## [WORK TO DO]
Can you output the material exactly as written, minus any pictures it holds?

## [DATA EXCERPT]
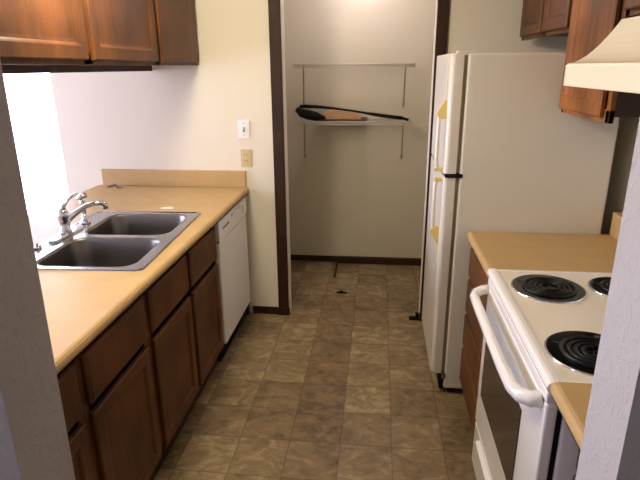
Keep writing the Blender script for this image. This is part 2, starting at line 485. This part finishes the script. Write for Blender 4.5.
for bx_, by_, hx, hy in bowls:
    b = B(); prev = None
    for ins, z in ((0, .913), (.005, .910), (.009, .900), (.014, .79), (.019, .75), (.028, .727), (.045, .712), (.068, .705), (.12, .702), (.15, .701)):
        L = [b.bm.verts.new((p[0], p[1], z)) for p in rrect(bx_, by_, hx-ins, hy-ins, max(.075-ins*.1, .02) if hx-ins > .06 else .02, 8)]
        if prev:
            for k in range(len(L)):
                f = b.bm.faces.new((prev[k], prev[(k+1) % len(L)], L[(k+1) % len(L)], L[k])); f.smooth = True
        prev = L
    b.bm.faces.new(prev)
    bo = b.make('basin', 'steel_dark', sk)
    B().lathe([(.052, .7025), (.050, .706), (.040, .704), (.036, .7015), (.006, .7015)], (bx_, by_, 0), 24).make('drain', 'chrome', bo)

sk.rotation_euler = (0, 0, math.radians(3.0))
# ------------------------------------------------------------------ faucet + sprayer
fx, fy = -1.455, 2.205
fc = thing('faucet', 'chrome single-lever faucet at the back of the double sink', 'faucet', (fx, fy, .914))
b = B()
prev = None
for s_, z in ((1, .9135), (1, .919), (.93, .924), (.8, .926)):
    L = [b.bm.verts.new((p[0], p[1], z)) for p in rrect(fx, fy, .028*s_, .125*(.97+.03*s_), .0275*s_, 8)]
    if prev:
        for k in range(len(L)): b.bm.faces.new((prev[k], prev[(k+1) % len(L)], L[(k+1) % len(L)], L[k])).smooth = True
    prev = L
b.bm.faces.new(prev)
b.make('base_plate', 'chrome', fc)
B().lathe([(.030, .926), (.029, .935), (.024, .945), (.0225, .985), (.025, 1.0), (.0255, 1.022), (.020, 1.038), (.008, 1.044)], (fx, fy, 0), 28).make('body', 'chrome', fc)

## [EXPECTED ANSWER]
Keep writing the Blender script for this image. This is part 2, starting at line 485. This part finishes the script. Write for Blender 4.5.
for bx_, by_, hx, hy in bowls:
    b = B(); prev = None
    for ins, z in ((0, .913), (.005, .910), (.009, .900), (.014, .79), (.019, .75), (.028, .727), (.045, .712), (.068, .705), (.12, .702), (.15, .701)):
        L = [b.bm.verts.new((p[0], p[1], z)) for p in rrect(bx_, by_, hx-ins, hy-ins, max(.075-ins*.1, .02) if hx-ins > .06 else .02, 8)]
        if prev:
            for k in range(len(L)):
                f = b.bm.faces.new((prev[k], prev[(k+1) % len(L)], L[(k+1) % len(L)], L[k])); f.smooth = True
        prev = L
    b.bm.faces.new(prev)
    bo = b.make('basin', 'steel_dark', sk)
    B().lathe([(.052, .7025), (.050, .706), (.040, .704), (.036, .7015), (.006, .7015)], (bx_, by_, 0), 24).make('drain', 'chrome', bo)

sk.rotation_euler = (0, 0, math.radians(3.0))
# ------------------------------------------------------------------ faucet + sprayer
fx, fy = -1.455, 2.205
fc = thing('faucet', 'chrome single-lever faucet at the back of the double sink', 'faucet', (fx, fy, .914))
b = B()
prev = None
for s_, z in ((1, .9135), (1, .919), (.93, .924), (.8, .926)):
    L = [b.bm.verts.new((p[0], p[1], z)) for p in rrect(fx, fy, .028*s_, .125*(.97+.03*s_), .0275*s_, 8)]
    if prev:
        for k in range(len(L)): b.bm.faces.new((prev[k], prev[(k+1) % len(L)], L[(k+1) % len(L)], L[k])).smooth = True
    prev = L
b.bm.faces.new(prev)
b.make('base_plate', 'chrome', fc)
B().lathe([(.030, .926), (.029, .935), (.024, .945), (.0225, .985), (.025, 1.0), (.0255, 1.022), (.020, 1.038), (.008, 1.044)], (fx, fy, 0), 28).make('body', 'chrome', fc)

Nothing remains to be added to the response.